FILED PURSUANT TO RULE 424(b)(3)
REGISTRATION NO. 333-145949
This prospectus supplement (this Supplement No. 8) is part of the prospectus of American Realty Capital Trust, Inc. (we, the REIT, ARCT or Company), dated December 13, 2010 (the Prospectus) and should be read in conjunction with the Prospectus, Supplement No. 5, dated May 2, 2011 (Supplement No. 5), Supplement No. 6, dated May 27, 2011 (Supplement No. 6) and Supplement No. 7, dated June 2, 2011 (Supplement No. 7). This Supplement No. 8 supplements, modifies or supersedes certain information contained in the Prospectus, Supplement No. 5, Supplement No. 6 and Supplement No. 7. This Supplement No. 8 will be delivered with the Prospectus, Supplement No. 5, Supplement No. 6 and Supplement No.7. The purpose of this Supplement No. 8 is to update the status of the offering.

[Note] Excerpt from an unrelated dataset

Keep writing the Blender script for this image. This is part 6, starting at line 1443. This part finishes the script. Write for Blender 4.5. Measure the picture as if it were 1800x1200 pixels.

We commenced our initial public offering of 150.0 million shares of common stock on January 25, 2008. As of July 5, 2011, we had issued the entire 150.0 million shares of common stock available in connection with our primary offering and 2.8 million shares of common stock under the DRIP. We re-allocated the remaining 22.2 million shares available under the DRIP to our primary offering. As of July 11, 2011, we had issued 165.8 million shares, including shares issued under the DRIP. Total gross proceeds from these issuances were $1.6 billion. As of July 11, 2011, the aggregate value of all share issuances and subscriptions outstanding was $1.7 billion based on a per share value of $10.00 (or $9.50 per share for shares issued under the DRIP).
As of July 11, 2011, there were 9.2 million shares of common stock available for sale in connection with our primary offering.
On August 5, 2010, we filed a registration statement on Form S-11 with the U.S. Securities Exchange Commission, to register $325 million of common stock for the follow on offering to our initial public offering. On July 11, 2011, we withdrew the registration statement for our follow on offering pursuant to Rule 477 of the Securities Act of 1933, as amended. Our initial public offering will continue until the earlier of July 25, 2011 or the date that we have accepted subscriptions, dated no later than July 11, 2011, for the remaining $9.2 million of shares of common stock at $10.00 per share remaining for sale.
We plan to file a registration statement on Form S-3 to register an additional 24 million shares of common stock for issuance under our DRIP. Cash distributions paid on shares of common stock held by stockholders who are existing participants in the DRIP will be automatically reinvested in additional shares of our common stock registered under the Form S-3.